左側が谷崎夫妻、右側が谷崎夫人の妹重子夫妻のお墓。光と影の姉妹松子と重子を谷崎が守っています。
紅しだれ
紅しだれは東山を背に植わっています。平安神宮の八重紅枝垂桜と同じ桜、生前の谷崎潤一郎がこよなく愛した花です。
『細雪』では蒔岡家の恒例行事として平安神宮の紅しだれが描かれています。
あの、神門を這入って大極殿を正面に見、西の廻廊から神苑に第一歩を踏み入れた所にある数株の紅枝垂、―― 海外にまでその美を謳われていると云う名木の桜が、今年はどんな風であろうか、もうおそくはないであろうかと気を揉みながら、毎年廻廊の門をくぐる迄はあやしく胸をときめかすのであるが、今年も同じような思いで門をくぐった彼女達は、忽ち夕空にひろがっている紅の雲を仰ぎ見ると、皆が一様に、
「あー」
と、感歎の声を放った。
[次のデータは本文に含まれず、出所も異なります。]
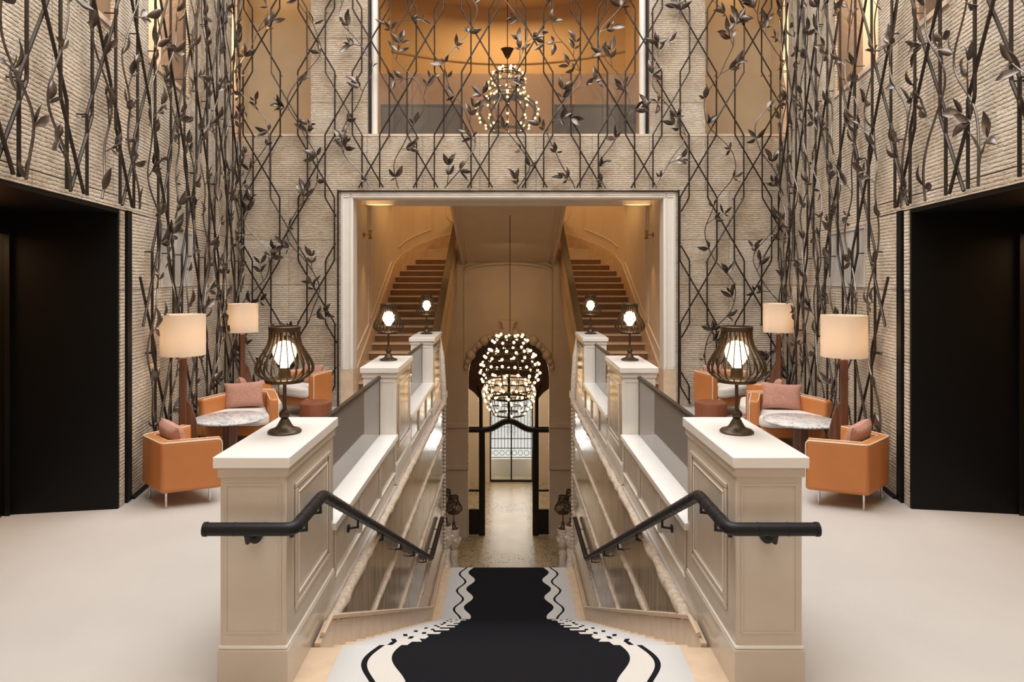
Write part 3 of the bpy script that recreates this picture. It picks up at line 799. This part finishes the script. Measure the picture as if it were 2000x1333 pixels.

この一瞬こそ、二日間の行事の頂点であり、この一瞬の 喜びこそ、去年の春が暮れて以来一年に亘って待ちつづけていたものなのである。
谷崎潤一郎『細雪』中公文庫、1983年、p152 より引用
1956年(昭和31年)谷崎潤一郎は京都の潺湲亭を売却して伊豆に定住します。転居後も谷崎潤一郎は毎年春の京都行きを恒例にして京の桜を愉しみました。
私たちは平安神宮や嵯峨の櫻とこ々 の踊りを見ないことには春が来たやうに感じない癖がついてゐるで、戦争中と病氣の時とを除いて、この行事を缺かしたことがない。
谷崎潤一郎「老後の春」『 谷崎潤一郎全集 第17巻』中央公論社、 1982年、p413 より引用
『老後の春』には京都から移り住んだ伊豆山鳴沢の桜の様子が描かれています。
「平安神宮の春のような景色を楽しみたい」というのが谷崎潤一郎の長年の夢、引っ越した伊豆の邸に京都から桜を取り寄せて植えました。
ところで、先生はかねてから、庭のしだれ桜の若木に支柱を作りたいと思い続け、何度も植木屋の中田さんに頼んでおられた。桜の木は京都からわざわざ取り寄せられたものであったが、京都では、斜めに傾けた棚のような状態の支柱が、木の周りに高低をつけていくつか造られ、そこに垂れた枝を載せて張り出させてあるので、満開の時の桜の木全体が、花傘を広げたようになる。雪後庵の庭でもそんな風情の花を咲かせて、平安神宮の春のような景色を楽しみたいというのが、先生の長年の夢であった。
伊吹和子『われよりほかに ― 谷崎潤一郎最後の十二年』講談社、 1994年、p262 より引用
谷崎は京都の風情を再現したくて、地元の植木屋さんに桜の支柱を注文するがうまくいきません。
ところが、庭に出てみると、桜より背の高い、一ツ自小僧の傘のお化けのようなものが幹に添えであって、
肝心の枝は、まるで無関係に風に揺れている。先生は、笑うに笑えぬという呆れ顔であったが、しばらくして、「ははあ、これはまたキテレツなものだね」とおっしゃった。
。
伊吹和子『われよりほかに ― 谷崎潤一郎最後の十二年』講談社、 1994年、p262 より引用
わざわざ京都から職人を呼んでしだれ桜の支柱を作らせました。
谷崎の桜に関する話はつきません。皆さんも京都の桜をぜひ楽しんでください。